Goal
Your task is to output the data exactly as it stands.
>>>
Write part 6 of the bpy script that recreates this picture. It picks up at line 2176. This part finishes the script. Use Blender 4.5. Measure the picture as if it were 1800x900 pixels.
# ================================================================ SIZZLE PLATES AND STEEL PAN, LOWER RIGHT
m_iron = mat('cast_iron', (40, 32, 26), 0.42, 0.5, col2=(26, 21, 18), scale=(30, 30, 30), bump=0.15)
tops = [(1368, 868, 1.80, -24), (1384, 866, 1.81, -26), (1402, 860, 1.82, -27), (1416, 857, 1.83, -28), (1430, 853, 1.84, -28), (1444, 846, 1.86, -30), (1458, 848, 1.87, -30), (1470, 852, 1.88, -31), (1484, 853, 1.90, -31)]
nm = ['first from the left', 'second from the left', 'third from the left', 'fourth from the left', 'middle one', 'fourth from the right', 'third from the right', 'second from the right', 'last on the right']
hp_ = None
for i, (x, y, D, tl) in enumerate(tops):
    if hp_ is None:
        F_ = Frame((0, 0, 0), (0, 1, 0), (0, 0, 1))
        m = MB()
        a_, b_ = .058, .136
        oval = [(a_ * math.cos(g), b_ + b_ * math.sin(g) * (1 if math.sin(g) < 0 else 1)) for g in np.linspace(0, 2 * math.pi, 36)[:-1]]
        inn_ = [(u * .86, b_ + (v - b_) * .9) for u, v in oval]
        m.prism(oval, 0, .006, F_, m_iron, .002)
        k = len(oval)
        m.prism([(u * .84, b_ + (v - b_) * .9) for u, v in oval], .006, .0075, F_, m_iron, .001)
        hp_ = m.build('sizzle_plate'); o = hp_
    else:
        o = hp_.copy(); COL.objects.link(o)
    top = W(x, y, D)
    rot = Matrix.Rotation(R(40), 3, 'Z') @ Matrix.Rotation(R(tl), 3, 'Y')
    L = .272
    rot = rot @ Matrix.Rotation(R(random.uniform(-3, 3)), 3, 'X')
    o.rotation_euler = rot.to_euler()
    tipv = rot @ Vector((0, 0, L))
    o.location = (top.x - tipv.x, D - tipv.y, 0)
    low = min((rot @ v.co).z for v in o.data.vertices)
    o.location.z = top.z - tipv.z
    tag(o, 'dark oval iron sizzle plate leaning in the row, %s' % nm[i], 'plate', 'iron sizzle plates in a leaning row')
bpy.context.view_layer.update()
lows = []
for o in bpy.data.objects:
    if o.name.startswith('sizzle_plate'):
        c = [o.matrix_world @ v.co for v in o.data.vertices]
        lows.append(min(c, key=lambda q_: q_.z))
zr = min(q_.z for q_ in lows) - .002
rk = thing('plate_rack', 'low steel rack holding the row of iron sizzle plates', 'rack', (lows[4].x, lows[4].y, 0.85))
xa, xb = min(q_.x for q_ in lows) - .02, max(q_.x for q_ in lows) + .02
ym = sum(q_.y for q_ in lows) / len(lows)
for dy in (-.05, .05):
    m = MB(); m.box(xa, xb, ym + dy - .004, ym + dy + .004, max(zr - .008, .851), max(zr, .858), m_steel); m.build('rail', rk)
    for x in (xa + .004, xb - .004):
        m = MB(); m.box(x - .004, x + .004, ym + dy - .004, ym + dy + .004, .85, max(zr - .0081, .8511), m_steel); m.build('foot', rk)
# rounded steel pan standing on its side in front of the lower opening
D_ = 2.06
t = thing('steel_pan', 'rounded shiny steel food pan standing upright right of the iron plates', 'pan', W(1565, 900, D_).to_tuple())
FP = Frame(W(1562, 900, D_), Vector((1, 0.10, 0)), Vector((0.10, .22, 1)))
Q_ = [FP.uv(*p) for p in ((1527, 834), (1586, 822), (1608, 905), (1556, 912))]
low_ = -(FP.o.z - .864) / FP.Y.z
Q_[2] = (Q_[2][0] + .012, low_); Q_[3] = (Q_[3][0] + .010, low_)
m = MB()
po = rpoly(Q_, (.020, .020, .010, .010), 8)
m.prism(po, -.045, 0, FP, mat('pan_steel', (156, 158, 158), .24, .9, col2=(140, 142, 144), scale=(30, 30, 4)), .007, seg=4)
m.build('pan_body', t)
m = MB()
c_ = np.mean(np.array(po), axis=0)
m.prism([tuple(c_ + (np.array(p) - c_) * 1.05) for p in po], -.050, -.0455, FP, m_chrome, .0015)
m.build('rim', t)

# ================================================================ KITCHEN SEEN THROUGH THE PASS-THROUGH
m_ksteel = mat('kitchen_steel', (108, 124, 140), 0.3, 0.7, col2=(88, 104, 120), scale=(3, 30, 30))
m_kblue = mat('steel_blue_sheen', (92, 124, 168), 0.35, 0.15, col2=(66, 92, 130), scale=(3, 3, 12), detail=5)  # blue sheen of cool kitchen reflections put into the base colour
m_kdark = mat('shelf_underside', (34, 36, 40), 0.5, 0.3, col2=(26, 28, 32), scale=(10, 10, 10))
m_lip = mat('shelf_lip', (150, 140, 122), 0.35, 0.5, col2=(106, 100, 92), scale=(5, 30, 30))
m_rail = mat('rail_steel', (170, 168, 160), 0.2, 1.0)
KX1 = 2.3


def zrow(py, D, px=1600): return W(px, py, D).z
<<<
Output of the exercise
Write part 6 of the bpy script that recreates this picture. It picks up at line 2176. This part finishes the script. Use Blender 4.5. Measure the picture as if it were 1800x900 pixels.
# ================================================================ SIZZLE PLATES AND STEEL PAN, LOWER RIGHT
m_iron = mat('cast_iron', (40, 32, 26), 0.42, 0.5, col2=(26, 21, 18), scale=(30, 30, 30), bump=0.15)
tops = [(1368, 868, 1.80, -24), (1384, 866, 1.81, -26), (1402, 860, 1.82, -27), (1416, 857, 1.83, -28), (1430, 853, 1.84, -28), (1444, 846, 1.86, -30), (1458, 848, 1.87, -30), (1470, 852, 1.88, -31), (1484, 853, 1.90, -31)]
nm = ['first from the left', 'second from the left', 'third from the left', 'fourth from the left', 'middle one', 'fourth from the right', 'third from the right', 'second from the right', 'last on the right']
hp_ = None
for i, (x, y, D, tl) in enumerate(tops):
    if hp_ is None:
        F_ = Frame((0, 0, 0), (0, 1, 0), (0, 0, 1))
        m = MB()
        a_, b_ = .058, .136
        oval = [(a_ * math.cos(g), b_ + b_ * math.sin(g) * (1 if math.sin(g) < 0 else 1)) for g in np.linspace(0, 2 * math.pi, 36)[:-1]]
        inn_ = [(u * .86, b_ + (v - b_) * .9) for u, v in oval]
        m.prism(oval, 0, .006, F_, m_iron, .002)
        k = len(oval)
        m.prism([(u * .84, b_ + (v - b_) * .9) for u, v in oval], .006, .0075, F_, m_iron, .001)
        hp_ = m.build('sizzle_plate'); o = hp_
    else:
        o = hp_.copy(); COL.objects.link(o)
    top = W(x, y, D)
    rot = Matrix.Rotation(R(40), 3, 'Z') @ Matrix.Rotation(R(tl), 3, 'Y')
    L = .272
    rot = rot @ Matrix.Rotation(R(random.uniform(-3, 3)), 3, 'X')
    o.rotation_euler = rot.to_euler()
    tipv = rot @ Vector((0, 0, L))
    o.location = (top.x - tipv.x, D - tipv.y, 0)
    low = min((rot @ v.co).z for v in o.data.vertices)
    o.location.z = top.z - tipv.z
    tag(o, 'dark oval iron sizzle plate leaning in the row, %s' % nm[i], 'plate', 'iron sizzle plates in a leaning row')
bpy.context.view_layer.update()
lows = []
for o in bpy.data.objects:
    if o.name.startswith('sizzle_plate'):
        c = [o.matrix_world @ v.co for v in o.data.vertices]
        lows.append(min(c, key=lambda q_: q_.z))
zr = min(q_.z for q_ in lows) - .002
rk = thing('plate_rack', 'low steel rack holding the row of iron sizzle plates', 'rack', (lows[4].x, lows[4].y, 0.85))
xa, xb = min(q_.x for q_ in lows) - .02, max(q_.x for q_ in lows) + .02
ym = sum(q_.y for q_ in lows) / len(lows)
for dy in (-.05, .05):
    m = MB(); m.box(xa, xb, ym + dy - .004, ym + dy + .004, max(zr - .008, .851), max(zr, .858), m_steel); m.build('rail', rk)
    for x in (xa + .004, xb - .004):
        m = MB(); m.box(x - .004, x + .004, ym + dy - .004, ym + dy + .004, .85, max(zr - .0081, .8511), m_steel); m.build('foot', rk)
# rounded steel pan standing on its side in front of the lower opening
D_ = 2.06
t = thing('steel_pan', 'rounded shiny steel food pan standing upright right of the iron plates', 'pan', W(1565, 900, D_).to_tuple())
FP = Frame(W(1562, 900, D_), Vector((1, 0.10, 0)), Vector((0.10, .22, 1)))
Q_ = [FP.uv(*p) for p in ((1527, 834), (1586, 822), (1608, 905), (1556, 912))]
low_ = -(FP.o.z - .864) / FP.Y.z
Q_[2] = (Q_[2][0] + .012, low_); Q_[3] = (Q_[3][0] + .010, low_)
m = MB()
po = rpoly(Q_, (.020, .020, .010, .010), 8)
m.prism(po, -.045, 0, FP, mat('pan_steel', (156, 158, 158), .24, .9, col2=(140, 142, 144), scale=(30, 30, 4)), .007, seg=4)
m.build('pan_body', t)
m = MB()
c_ = np.mean(np.array(po), axis=0)
m.prism([tuple(c_ + (np.array(p) - c_) * 1.05) for p in po], -.050, -.0455, FP, m_chrome, .0015)
m.build('rim', t)

# ================================================================ KITCHEN SEEN THROUGH THE PASS-THROUGH
m_ksteel = mat('kitchen_steel', (108, 124, 140), 0.3, 0.7, col2=(88, 104, 120), scale=(3, 30, 30))
m_kblue = mat('steel_blue_sheen', (92, 124, 168), 0.35, 0.15, col2=(66, 92, 130), scale=(3, 3, 12), detail=5)  # blue sheen of cool kitchen reflections put into the base colour
m_kdark = mat('shelf_underside', (34, 36, 40), 0.5, 0.3, col2=(26, 28, 32), scale=(10, 10, 10))
m_lip = mat('shelf_lip', (150, 140, 122), 0.35, 0.5, col2=(106, 100, 92), scale=(5, 30, 30))
m_rail = mat('rail_steel', (170, 168, 160), 0.2, 1.0)
KX1 = 2.3


def zrow(py, D, px=1600): return W(px, py, D).z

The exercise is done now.